We might say that awareness is the ground of existence. But, even with that foundational root of existence, it doesn't mean that sentient beings awaken to that awareness. To realize the ground of being, to manifest the root of reality, seems to require an awakening to it, an awakening with it, an awakening as it.
But, we might say, awareness dwells as the ground of being/existence for both the sentient and the non-sentient. If such is so, everything is teaching its core reality by dint of existence as and in being.
"
Ana" is a turning and a returning, says
Kearney, back to something after the event. It is a returning to something before theism or atheism, but that which precedes the choice between them. It is the moment of choice, he says, the hovering, the wondering, marveling, prefacing any deciding.
Jean Gebser, in ch.1 of his
The Ever-Present Origin, gives his perspective of what it is we might be looking at/as/for:
Our concern is with a new reality - a reality functioning and effectual integrally, in which intensity and action, the effective and the effect co-exist; one where origin, by virtue of „presentiation,“ blossoms forth anew; and one in which the present is all-encompassing and entire. Integral reality is the world‘s transpar-ency, a perceiving of the world as truth: a mutual perceiving and imparting of truth of the world and of man and of all that transluces both. (--final paragraph, Part 1, Ch 1)

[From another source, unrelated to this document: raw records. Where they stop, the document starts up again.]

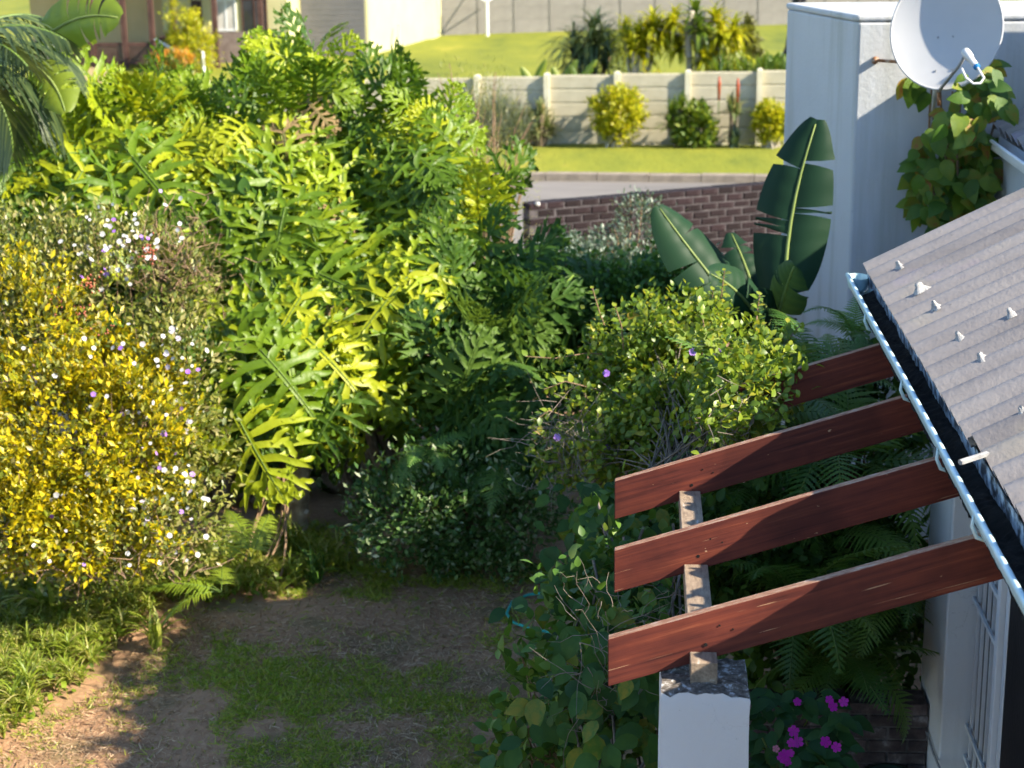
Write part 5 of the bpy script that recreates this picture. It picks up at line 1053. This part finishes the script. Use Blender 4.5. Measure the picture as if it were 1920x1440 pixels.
behind_shrub('hedge_shrub', 'dark green low shrub behind the agapanthus', 1440, 90, 70, 'dark', 3.5, n=80, size=.14)
for k, (px, lab) in enumerate(((1350, 'agapanthus clump farthest left of the row behind the precast wall'), (1390, 'agapanthus clump second from left behind the precast wall'), (1425, 'agapanthus clump third from left behind the precast wall'), (1462, 'agapanthus clump nearest the white wing'))):
    strap_clump('agapanthus', lab, behind(px, 0, .7)+np.array((0, 0, .35)), 80, .95, .04, 'agap', group=G2, el=(35, 88), droop=.6)
bt = thing('dark_trunk_tree', 'dark leaning tree trunk behind the white wing', 'tree', G2); b = behind(1450, 0, 5); g = G(); g.tube([b, b+np.array((.35, 0, 1.0)), b+np.array((.6, 0, 3.0))], [.22, .18, .15], 9); g.build('trunk', M['black'], bt, True)
v, f = leaves_at(*clumps([(b+np.array((.6, 0, 3.4)), (1.5, 1.2, .8))], 90, view=-1), 30, .2, .16, T_SMALL); tag(link('crown', np_mesh('crown', v, f, M['dark']), bt), kind='stuff')
for k, (px, e) in enumerate(((1003, 60), (1052, 70), (1080, 60))):
    t = thing('canna', ('small banana-leaved shoot at the left on the lawn edge', 'banana-leaved shoot with two blades left of the dark palm', 'banana-leaved shoot half hidden under the dark palm')[k], 'plant', G2); b = behind(px, 0, .8); b[2] += .5
    for s in (-1, 1): banana_leaf(t, b, b+np.array((s*.28+.1*k, 0, .62-.15*(s < 0)))+0, .1, (0, 0, .02), 1, nrm(np.array((.2, -1, .3))), 'agap', b-np.array((0, 0, .5)), k*2+s)
t = thing('cone_shrub', 'bright yellow-green conical shrub beside the veranda steps', 'shrub'); b = np.array((HX(352, HY-3), HY-3, ZL-.1))
shrub('cone_shrub', '', [(b+np.array((-.15, 0, 1.3)), (.35, .4, .75)), (b+np.array((.2, 0, .75)), (.5, .5, .75))], 90, 36, .1, .11, 'lime', b, bark='bark', nbranch=10, br=.04, root=t)
t = thing('flower_bed', 'orange flowering plants at the foot of the veranda', 'flowers'); b = np.array((HX(318, HY-4), HY-4, ZL))
v, f = leaves_at(*clumps([(b+np.array((0, 0, .25)), (.7, .3, .35))], 40, view=-1), 26, .09, .09, T_SMALL); tag(link('foliage', np_mesh('foliage', v, f, M['agap']), t), kind='stuff')
v, f = leaves_at(*clumps([(b+np.array((0, 0, .45)), (.6, .3, .25))], 26, view=-1), 26, .06, .08, T_SMALL); tag(link('blossom', np_mesh('blossom', v, f, M['fl_orange']), t), kind='stuff')
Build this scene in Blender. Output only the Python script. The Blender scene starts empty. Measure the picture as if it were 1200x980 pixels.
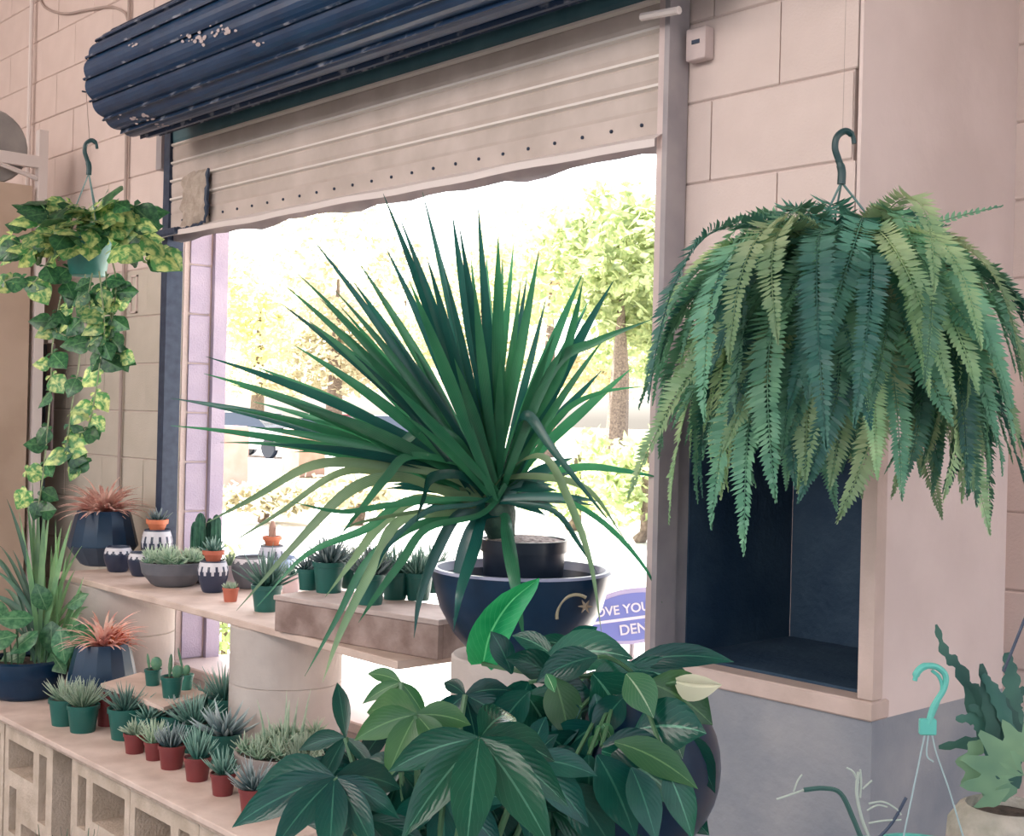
import bpy, math, random
from mathutils import Vector, Matrix, noise
C = bpy.context.scene.collection
PI = math.pi
sin, cos = math.sin, math.cos

# ------------------------------------------------------------------ camera
EYE = Vector((0, 0, 1.45)); FPX = 1500.0
TH = math.atan2(1350, 1500); ROLL = math.radians(1.4)
Fw = Vector((-cos(TH), sin(TH), 0)); Rt = Vector((sin(TH), cos(TH), 0)); Up = Vector((0, 0, 1))
Xc = cos(ROLL)*Rt + sin(ROLL)*Up; Yc = -sin(ROLL)*Rt + cos(ROLL)*Up
cam = bpy.data.cameras.new('camera'); co = bpy.data.objects.new('camera', cam); C.objects.link(co)
cam.lens = 45.0; cam.sensor_width = 36.0; cam.sensor_fit = 'HORIZONTAL'; cam.clip_start = .05; cam.clip_end = 500
co.matrix_world = Matrix(((Xc.x, Yc.x, -Fw.x, EYE.x), (Xc.y, Yc.y, -Fw.y, EYE.y), (Xc.z, Yc.z, -Fw.z, EYE.z), (0, 0, 0, 1)))
bpy.context.scene.camera = co

# ------------------------------------------------------------------ world, sun, lamps, exposure
sc = bpy.context.scene
sc.view_settings.view_transform = 'Standard'; sc.view_settings.look = 'None'
sc.view_settings.gamma = 1.0; sc.view_settings.use_curve_mapping = False
sc.view_settings.exposure = 0.3
sc.cycles.use_denoising = True
sc.cycles.max_bounces = 8; sc.cycles.transparent_max_bounces = 8
w = bpy.data.worlds.new('world'); sc.world = w; w.use_nodes = True
nt = w.node_tree; nt.nodes.clear()
sky = nt.nodes.new('ShaderNodeTexSky'); sky.sky_type = 'NISHITA'; sky.sun_disc = False
sky.sun_elevation = math.radians(48); sky.sun_rotation = math.radians(-80); sky.air_density = 1.0; sky.dust_density = 4.0
bg = nt.nodes.new('ShaderNodeBackground'); bg.inputs[1].default_value = 0.55
hs = nt.nodes.new('ShaderNodeHueSaturation'); hs.inputs['Saturation'].default_value = 0.42
ow = nt.nodes.new('ShaderNodeOutputWorld')
nt.links.new(sky.outputs[0], hs.inputs['Color']); nt.links.new(hs.outputs[0], bg.inputs[0]); nt.links.new(bg.outputs[0], ow.inputs[0])
sl = bpy.data.lights.new('sun', 'SUN'); sl.energy = 21.0; sl.angle = math.radians(1.0); sl.color = (1, .96, .91)
so = bpy.data.objects.new('sun', sl); C.objects.link(so)
so.rotation_euler = Vector((.62, .10, -.82)).to_track_quat('-Z', 'Y').to_euler()
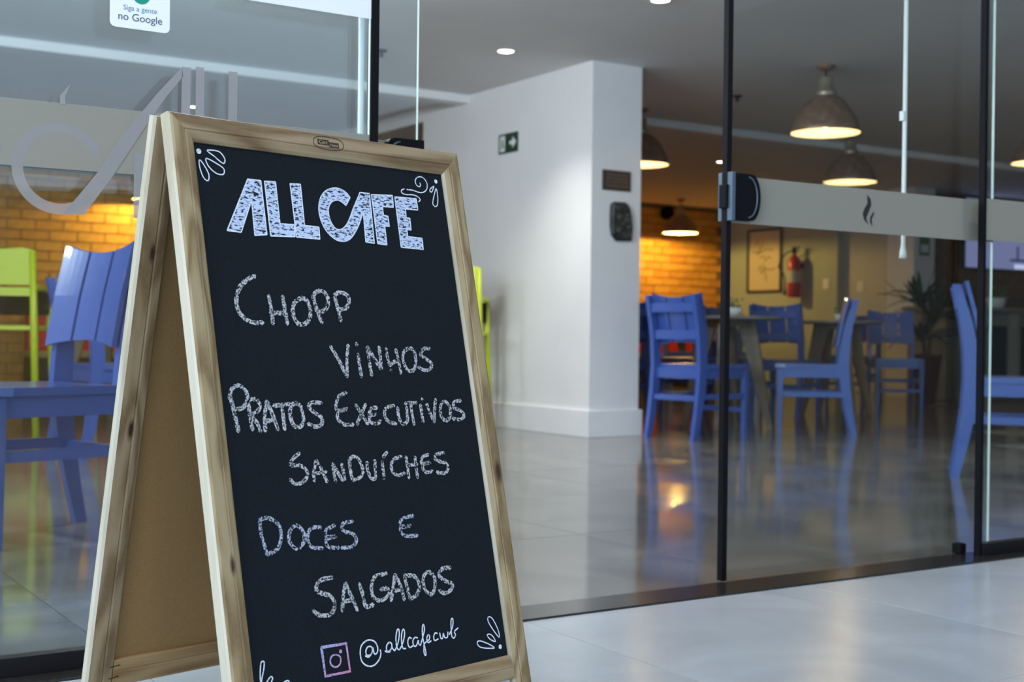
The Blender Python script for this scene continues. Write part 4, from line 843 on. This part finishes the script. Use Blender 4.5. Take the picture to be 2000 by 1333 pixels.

Due to the way we concretize time, giving it spatial distance and memory reference, we choose to lop it into a triadic past, present, and future.
Rather, things arise and withdraw at the same time. This present, this undifferentiated instant of manifestation and disappearance, is the now that has no fixed abode.
But a more detailed look at Buddhist teachings on impermanence, especially Mahāyāna teachings, changes the initial impression. Impermanence, it becomes clear, doesn’t mean that things last for a while then pass away: things arise and pass away at the same time. That is, things don’t exist as we imagine they do. Much of our experience of reality is illusory. And this is why we suffer.
In effect, what these teachings are telling us is that impermanence is time itself, being itself, and that time and being are not at all as we imagine them to be, they are utterly otherwise. To really understand and fully embrace this point is to live in a radically different world — a world of awakening, inclusion, and love. Time is the lock — and the key! — to Buddhist teachings, and our lives.
(—from Foreward by Norman Fischer, in Being-Time, A Practitioner’s Guide to Dōgen’s Shōbōgenzō Uji, by Shinshu Roberts, 2018)
What then are we looking at?
That which originates and that which obviates is the self-same (or, selfless-same) appearance/disappearance underlying immediate experience of existence and (what we consider to be) the going beyond (some say, loss) of that very immediate experience of interchange.
And awareness?
Awareness is winsome riband.
Winsome: What is./ now / simultaneously / origin / manifesting / eternity.
Riband: Recollecting / interchange / before / after / no / difference.